[racket] Again on bindings visibility in eval

From: Thomas Chust (chust at web.de)
Date: Fri Jul 15 08:07:47 EDT 2011

Eli Barzilay wrote:
> Three hours ago, Mark Engelberg wrote:
>> On Thu, Jul 14, 2011 at 4:35 AM, Thomas Chust <chust at web.de> wrote:
>>> While Clojure *mitigates* the problems of non-hygienic macros
>>> using namespaces and a shorthand syntax for freshly generated
>>> identifiers, it doesn't *solve* the problems. Racket's macro
>>> system, on the other hand, does solve the problems and since that
>>> involves some heavy lifting, it may seem more complicated at first
>>> glance.
>>
>> I would like to better understand how Clojure's mitigation strategy
>> is insufficient.  Since Eli's document is all about the while macro,
>> let's look at Clojure's while macro.
> 
> I know very little about clojure, so I don't have a clue how this code
> works.
> [...]
> Based on this, I tried to dig more with local
> macros, and I found out that clojure doesn't have them.  Whatever
> clojure does, I think that prohibiting local macros is important.
> [...]

Hello,

yes, Clojure's mitigation strategy for avoiding hygiene problems has two
components: The #-suffix syntax that acts as a clever shorthand for
gensym and the `-quote syntax that employs reader magic to prefix every
symbol read inside the syntax-quoted expression with a namespace.

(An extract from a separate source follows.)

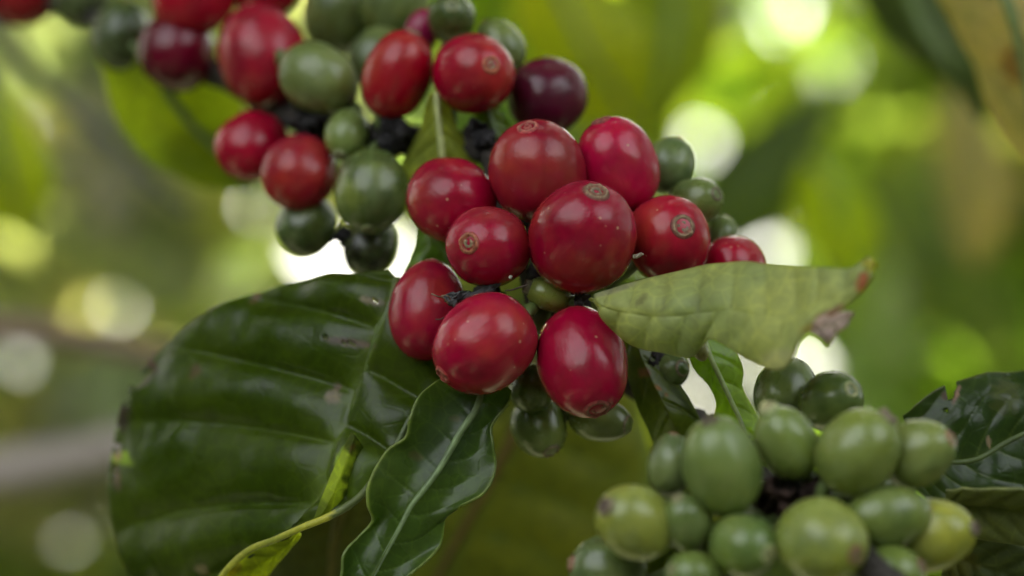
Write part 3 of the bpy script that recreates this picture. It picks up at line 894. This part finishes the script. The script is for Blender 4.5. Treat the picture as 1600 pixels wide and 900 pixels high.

Gensym allows you to reliably avoid the problem that macro introduced
identifiers might inadvertently shadow user defined identifiers. And the
namespace prefixing makes the problem that user defined identifiers
might inadvertently shadow identifiers used by macro generated code much
less likely, but doesn't entirely prevent it. This is, in fact,
precisely the same strategy employed by modern Common Lisp implementations.

The namespace prefixing trick, however, would not easily be applicable
to local macros.

So if you want to break a macro that uses `(if ...) internally, you
should use it in a context in which you rebind the identifier
'clojure.core/if', not simply 'if' ;-)

Ciao,
Thomas


-- 
When C++ is your hammer, every problem looks like your thumb.